Encore faut-il que, conscients de leurs responsabilités, les théologiens le soient aussi de la nature du service auquel ils sont appelés. La théologie mérite le nom de science au titre de la nature et de la rigueur de ses méthodes et de la qualité de ses instruments de travail sans cesse tenus à jour. Mais elle se distingue de toute autre science, en ce qu’elle reçoit son objet de la Foi et que ses démarches épousent le rythme de la vie de l’Eglise, objet de la vigilance de ceux qui en sont les Pasteurs. Il appartient donc aux théologiens d’approfondir et d’illustrer le Donné de la Foi et l’interprétation qu’en dégage, en dogme comme en morale, le Magistère. C’est l’observance de ces normes qui confère aux théologiens le droit d’être écoutés et leur vaut le beau nom de «Maître en la discipline de Dieu», «professor sacri numinis» (antienne de la fête de saint Thomas d’Aquin, dans l’ancien bréviaire dominicain).
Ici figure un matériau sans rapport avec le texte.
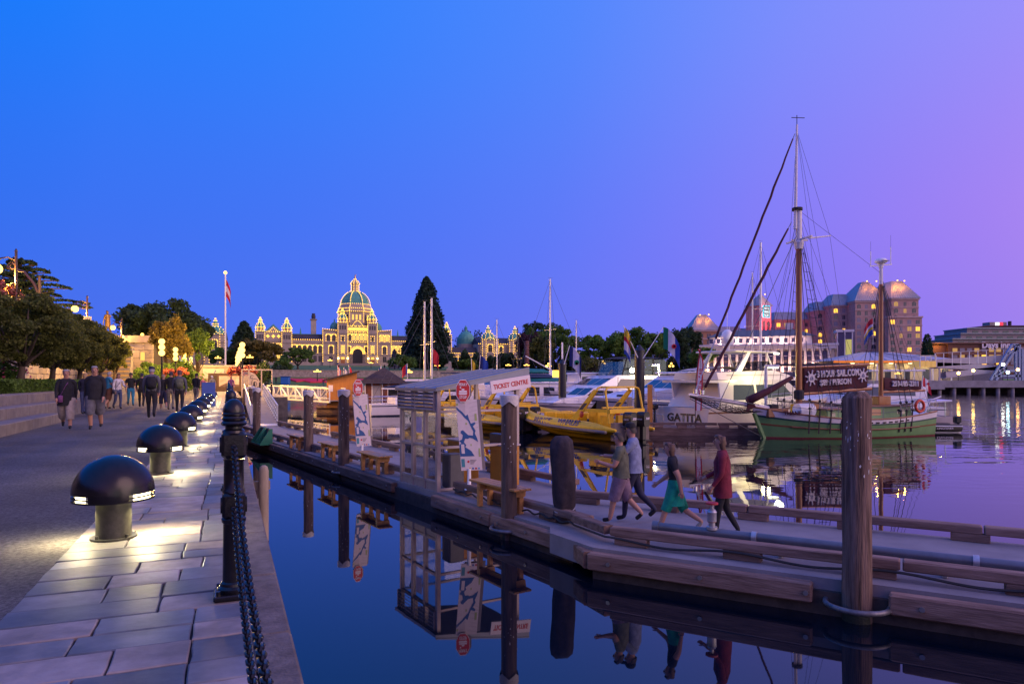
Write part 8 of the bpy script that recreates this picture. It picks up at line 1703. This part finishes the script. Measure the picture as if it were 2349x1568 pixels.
# bracket street lamps on the upper street
def bracket(label, d, px, ytop, basket=False, signs=False, globe=True):
    p = V(px,ytop,d); t = thing('bracket_lamp', label, 'street lamp', (p.x,d,5.9), A, 'bracket lamps on the upper street'); H_ = p.z-5.9; m_br = M('lamp_brown',(.05,.028,.03),.5)
    MB().lathe([(.16,0),(.13,.6),(.09,.8),(.075,H_-.2),(.09,H_-.15),(.02,H_)],10).obj('lamp_post', m_br, t); lamp_light('globe_light','POINT',t,(-.95,0,H_-1.74),5200,(1,.46,.08),.25); P = [(0,0,H_-.75),(-.4,0,H_-.55),(-.75,0,H_-.62),(-.95,0,H_-.95)]; MB().tube(P,.045,6).obj('bracket_arm', m_br, t)
    MB().tube([(-.15-.28*(1-q*.7)*math.cos(q*9),0,H_-1.05+.28*(1-q*.7)*math.sin(q*9)) for q in [i/20 for i in range(21)]],.028,5).obj('scroll', m_br, t)
    MB().ball((-.95,0,H_-1.28),.30,12,8).obj('globe', m_globe, t, smooth='all'); MB().lathe([(.16,H_-1.02),(.1,H_-.92)],10,(-.95,0,0)).obj('globe_cap', m_br, t)
    if basket: leaf_obj('flower_basket', crown_pts(1600,(-.6,0,H_-2.9),(.8,.8,.9),40,.25,8), .13, M('basket_mixed',(.10,.10,.03),.7,var=.4,scale=3,col2=(.50,.10,.10),island=1.4), t, 5)
    if signs:
        for j, (tx, w_, x_, z_) in enumerate((('TO',.7,0,H_-2.2),('1',.62,-.35,H_-2.95),('17',.62,.36,H_-2.95))):
            o = MB().bbox(x_-w_/2,x_+w_/2,-.12,-.09,z_-.28,z_+.28,.01).obj('route_sign', M('route_cream',(.62,.55,.35),.5), t); text(tx,.42,m_txt,o,(x_,-.13,z_),(R(90),0,0))
    return t
bracket('bracket lamp with hanging flower basket at the left edge', 41, 37, 570, basket=True); bracket('bracket lamp carrying highway route signs', 61.8, 200, 677, signs=True); bracket('bracket lamp right of the bronze statue', 83.7, 279, 728)
t = thing('globe_lamp', 'cluster of white globes glowing above the nearest planter tree', 'street lamp', (V(36,0,52).x,52,5.9), 0)
MB().cyl((0,0,0),(0,0,V(0,690,52).z-5.9),.06).obj('lamp_post', m_iron, t)
lamp_light('globe_light','POINT',t,(0,-.6,V(0,680,52).z-5.9+.2),2200,(1,.5,.1),.25)
for dx, dz in ((-.25,0),(.2,-.02),(-.1,-.38),(0,.1)): MB().ball((dx,0,V(0,680,52).z-5.9+dz),.24,10,7).obj('globe', m_globe, t, smooth='all')
t = thing('arched_pole', 'tall brown curved street pole behind the left planter tree', 'pole', (V(88,0,48).x,48,5.9)); zt = V(0,640,48).z-5.9; m_br = MATS['lamp_brown']
MB().tube([(0,0,0),(0,0,zt*.75),(-.3,0,zt*.92),(-1.0,0,zt*1.12),(-2.2,0,zt*1.2)],.09,8).obj('arm', m_br, t, smooth=True); MB().cyl((.08,0,0),(.08,0,zt*1.05),.10,n=8).obj('post', m_br, t)
# ---- flagpole on the promenade wall
p = V(517,628,120); t = flag('tall_flag', 'tall white flagpole with drooping red and white flag and a light on top', (p.x,120,4.9), (p.x,120,p.z), 1.7, 3.0, [(.3,FL['red']),(.4,FL['white']),(.3,FL['red'])], rz=R(-8), droop=1.6, hoist_f=.94, vertical=False, pole_r=.16); MB().ball((0,0,p.z-4.9+.2),.3,8,6).obj('top_light', m_globe_f, t)
m_fpw = M('wall_ashlar', (.27,.23,.24), .85, var=.2, scale=1, bump=.2, island=.12); d = 100; t = thing('terrace_wall', 'curved grey ashlar wall with a plaque at the end of the promenade', 'wall', (0,0,0)); xa, xb = V(432,0,d).x, V(610,0,d).x; zt = V(0,842,d).z
MB().box(xa,xb,d,d+1,0,zt).obj('wall_core', m_joint, t); MB().box(xa-.2,xb+.2,d-.25,d+1.2,zt,zt+.3).obj('wall_coping', m_fpw, t)
r_ = random.Random(2)
for k in range(5):
    x = xa-(k % 2)*.6
    while x < xb-.2: L = 1.5; MB().bbox(max(x,xa)+.01,min(x+L,xb)-.01,d-.06,d+.02,zt-.66*(k+1)+.015,zt-.66*k-.015,.015).obj('wall_block', m_fpw, t); x += L
pq = thing('wall_plaque', 'pale plaque with a blue tick and small emblems on the terrace wall', 'plaque', (V(491,0,d).x,d-.12,V(0,857,d).z)); MB().bbox(-1.55,1.55,-.05,.05,-.72,.72,.02).obj('plate', M('plaque_grey',(.36,.35,.38),.5), pq)
MB().tube([(-.25,-.08,.1),(-.05,-.08,-.25),(.35,-.08,.5)],.06,5).obj('tick', M('tick_blue',(.03,.10,.35),.5), pq)
for sg in (-1,1):
    for k in range(7): MB().box(sg*.85-.4+.13*k-.04,sg*.85-.4+.13*k+.04,-.065,-.05,.15-.07*k if sg < 0 else -.25+.07*k,.27-.07*k if sg < 0 else -.13+.07*k).obj('emblem_mark', m_txt, pq)
# display panel, blue board
c = V(516,0,62); t = thing('photo_panel', 'brown display panel with an old harbour photograph', 'display panel', (c.x,62,GZ), R(8)); MB().bbox(-1.45,1.45,-.06,.06,.35,2.0,.02).obj('panel', M('panel_brown',(.06,.03,.025),.6), t); MB().box(-.5,1.25,-.075,-.06,.75,1.75).obj('photograph', M('old_photo',(.30,.18,.15),.5,var=.5,scale=2,col2=(.55,.42,.40)), t)
b = MB(); b.slab([(-.5,.8),(-.1,1.0),(.2,1.12),(.5,1.05),(1.25,.95),(1.25,.75),(-.5,.75)],'y',-.082,-.076); b.obj('photo_hills', M('photo_dark',(.10,.06,.06),.6), t); MB().box(-1.3,-.7,-.075,-.06,.6,1.8).obj('text_column', M('panel_text',(.03,.02,.02),.6), t)
for x in (-1.3,1.3): MB().cyl((x,0,0),(x,0,.4),.05).obj('panel_leg', m_iron, t)
c = on(478,930,GZ); t = thing('sandwich_board', 'blue sandwich board standing at the far end of the mushroom lamps', 'board', c, R(30)); m_bb = M('board_blue',(.01,.06,.28),.5)
b = MB(); b.slab([(-.30,0),(-.25,0),(-.02,1.25),(-.07,1.25)],'x',-.33,.33); b.obj('front_leaf', m_bb, t); b = MB(); b.slab([(.30,0),(.25,0),(.02,1.25),(.07,1.25)],'x',-.33,.33); b.obj('rear_leaf', m_bb, t)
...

Leur travail comporte comme exigences propres que la démarche rationnelle s’inscrive dans une soumission à la vérité de la foi, dans un climat de prière et un grand amour de l’Eglise.
Il ne faut pas oublier non plus que c’est l’ensemble des actes du Magistère qui sont normatifs de la doctrine: si leur enseignement peut être complété ou présenté avec des accents nouveaux, il ne saurait être négligé, encore moins contredit. Il serait gravement dommageable que, dans la recherche, dans l’enseignement ou dans les publications, on omette de se référer à ces documents de la Tradition, dans lesquels a été proposée la foi commune du Peuple de Dieu, ou que l’on ignore tout le développement dogmatique qui a explicité la Révélation à travers toute une histoire guidée par l’Esprit Saint, pour ne retenir que certaines phases, principalement celle des origines. Si l’on compare ce développement à un grande arbre, on peut certes l’élaguer, mais sans le réduire continuellement au tronc ou aux racines.
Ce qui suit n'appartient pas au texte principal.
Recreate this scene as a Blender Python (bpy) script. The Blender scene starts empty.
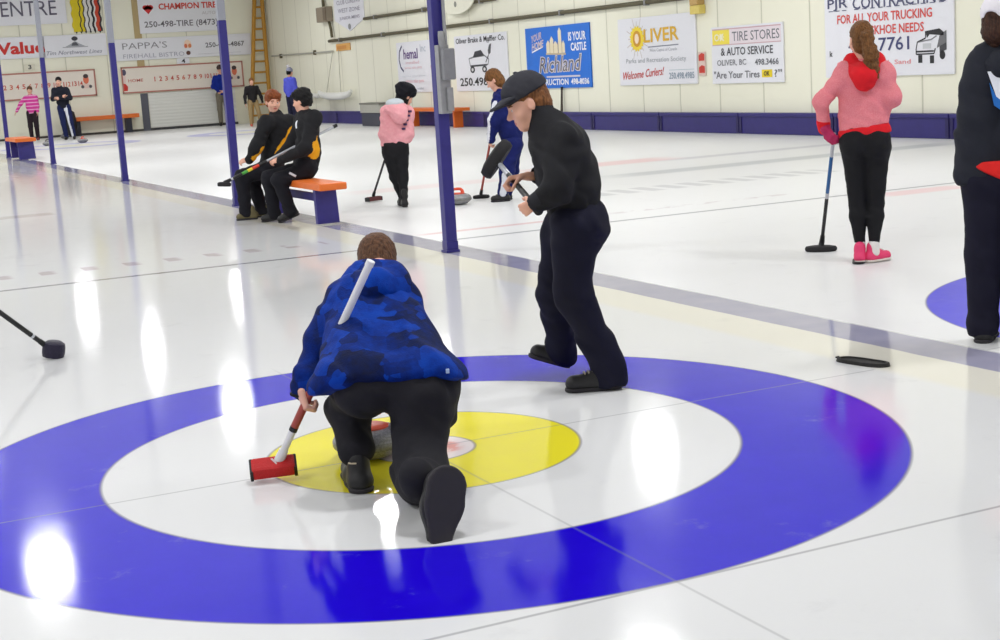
import bpy, bmesh, math, random
import numpy as np
from mathutils import Vector, Matrix

random.seed(4)
SC = bpy.context.scene
COL = SC.collection
PI = math.pi
VS = 1.0

# ------------------------------------------------------------------ helpers
def lin(c):
    """sRGB 0-255 -> linear rgba"""
    r = []
    for v in c[:3]:
        v /= 255.0
        r.append(v / 12.92 if v <= 0.04045 else ((v + 0.055) / 1.055) ** 2.4)
    return (*r, 1.0)

class N:
    """small node-graph helper for one material"""
    def __init__(s, name):
        s.m = bpy.data.materials.new(name); s.m.use_nodes = True
        s.t = s.m.node_tree; s.b = s.t.nodes['Principled BSDF']
    def node(s, typ, **kw):
        n = s.t.nodes.new(typ)
        for k, v in kw.items(): setattr(n, k, v)
        return n
    def put(s, sock, v):
        if v is None: return
        if isinstance(v, bpy.types.NodeSocket): s.t.links.new(v, sock)
        else: sock.default_value = v
    def M(s, op, a, b=None, c=None):
        n = s.node('ShaderNodeMath', operation=op)
        for i, v in enumerate((a, b, c)): s.put(n.inputs[i], v)
        return n.outputs[0]
    def mix(s, f, a, b):
        n = s.node('ShaderNodeMix', data_type='RGBA')
        s.put(n.inputs[0], f); s.put(n.inputs[6], a); s.put(n.inputs[7], b)
        return n.outputs[2]
    def coord(s):
        return s.node('ShaderNodeTexCoord').outputs['Object']
    def xyz(s):
        n = s.node('ShaderNodeSeparateXYZ'); s.put(n.inputs[0], s.coord()); return n.outputs
    def noise(s, scale, detail=2.0, rough=0.5, vec=None):
        n = s.node('ShaderNodeTexNoise'); s.put(n.inputs['Vector'], vec or s.coord())
        n.inputs['Scale'].default_value = scale; n.inputs['Detail'].default_value = detail
        n.inputs['Roughness'].default_value = rough
        return n.outputs['Fac']
    def step(s, v, e, w):
        """1 where v<e (soft edge w)"""
        n = s.node('ShaderNodeMapRange'); n.interpolation_type = 'SMOOTHSTEP'
        s.put(n.inputs[0], v); n.inputs[1].default_value = e - w; n.inputs[2].default_value = e + w
        n.inputs[3].default_value = 1.0; n.inputs[4].default_value = 0.0
        return n.outputs[0]
    def band(s, v, lo, hi, w):
        return s.M('MULTIPLY', s.step(v, hi, w), s.M('SUBTRACT', 1.0, s.step(v, lo, w)))
    def bump(s, h, strength, dist=0.01):
        n = s.node('ShaderNodeBump'); n.inputs['Strength'].default_value = strength
        n.inputs['Distance'].default_value = dist; s.put(n.inputs['Height'], h)
        s.put(s.b.inputs['Normal'], n.outputs[0])
    def set(s, **kw):
        for k, v in kw.items(): s.put(s.b.inputs[k.replace('_', ' ')], v)

def mat(name, col, rough=0.6, metal=0.0, var=0.06, vscale=25.0, bump=0.0, bscale=80.0, spec=0.4):
    """plain procedural material: colour with a little mottling and optional bump"""
    g = N(name); c = lin(col)
    d = tuple(x * (1 - var * 1.6) for x in c[:3]) + (1,)
    l = tuple(min(1, x * (1 + var)) for x in c[:3]) + (1,)
    g.set(Base_Color=g.mix(g.noise(vscale, 3), d, l), Roughness=rough, Metallic=metal)
    g.b.inputs['Specular IOR Level'].default_value = spec
    if bump: g.bump(g.noise(bscale, 2), bump)
    return g.m

def cloth(name, col, var=0.12, scale=14.0, rough=0.85, weave=260.0):
    g = N(name); c = lin(col)
    d = tuple(x * (1 - var * 2) for x in c[:3]) + (1,)
    l = tuple(min(1, x * (1 + var)) for x in c[:3]) + (1,)
    g.set(Base_Color=g.mix(g.noise(scale, 4, .6), d, l), Roughness=rough)
    g.b.inputs['Specular IOR Level'].default_value = .25
    g.bump(g.M('ADD', g.noise(weave, 1), g.M('MULTIPLY', g.noise(22, 3), 2.0)), 0.25, 0.004)
    return g.m

def link(o, parent=None):
    COL.objects.link(o)
    if parent is not None: o.parent = parent
    return o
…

Le Concile Vatican II, pour sa part, a procédé à un «aggiornamento» lumineux de l’enseignement traditionnel. Réunis en Concile dans la communion avec le Pape, les Pères, après avoir largement bénéficié de l’aide des experts théologiens, avaient eux-mêmes grâce d’état pour se prononcer au niveau où ils l’ont fait et pour exprimer, dans des termes renouvelés, le Message chrétien à l’adresse des hommes de ce temps. C’est gravement méconnaître le sens de l’événement conciliaire que de s’en autoriser pour instaurer une soi-disant méthode théologique qui permettrait, au nom de la créativité et de la liberté de recherche, d’interpréter au gré de chacun le texte scripturaire, le contenu de la Tradition, et de s’ériger en juge de l’enseignement et des directives de l’Autorité Suprême de l’Eglise. Sans aucun doute, doit-on appliquer aux documents conciliaires et à l’ensemble des énoncés du Magistère, les notes élaborées par le traité des lieux théologiques. Mais si de telles règles définissent le degré d’assentiment dû à chaque assertion, il n’en est aucune qui dispense de la docilité qui convient, et moins encore qui ouvre la porte à une critique sans retenue. Le respect du Magistère est un élément constitutif de la méthode théologique. Et également le respect du Peuple de Dieu: celui-ci a droit à ne pas être troublé inconsidérément par des hypothèses ou des prises de position aventureuses, qu’il n’a pas la compétence de juger ou qui risquent d’être simplifiées ou manipulées par les mouvements d’opinion. Le théologien est un homme libre et responsable mais de la liberté du chrétien, celle qui s’exerce dans une ouverture aux lumières qu’assure la Foi et que garantit la fidélité à l’Eglise.
C’est dans cet esprit que Nous vous encourageons à maintenir ou à rétablir des rapports confiants et convergents entre Magistère et théologiens. Ils sont délicats, certes, car la tâche des uns et des autres est difficile. Mais si des tensions existent, elles doivent se situer à l’intérieur de cette conscience ecclésiale commune qui permet à chacun de tenir sa juste place. L’«imprimatur», par exemple, demeure un signe de ce sens ecclésial: pourquoi des théologiens seraient-ils si réticents à le demander, à leur Evêque ou à leur Supérieur religieux, pour leurs publications des sciences religieuses, lorsque cet «imprimatur» est prescrit ou recommandé? D’ailleurs, même l’exercice spéculatif de la théologie ne peut ignorer les finalités pastorales et missionnaires. Tous, Pasteurs et Docteurs, ont le devoir de manifester la certitude de la foi et de faire vivre les hommes de la vérité du Christ. Il y a diversité de ministères, mais c’est le même Esprit qui doit inspirer les uns et les autres. Nous souhaitons, entre les théologiens et vous-mêmes, entre les théologiens et le Saint-Siège, cette collaboration confiante et fructueuse dont l’Eglise a tant besoin.
De tout cœur, Nous vous bénissons, vous et tous ceux qui coopèrent avec vous pour l’annonce de l’Evangile.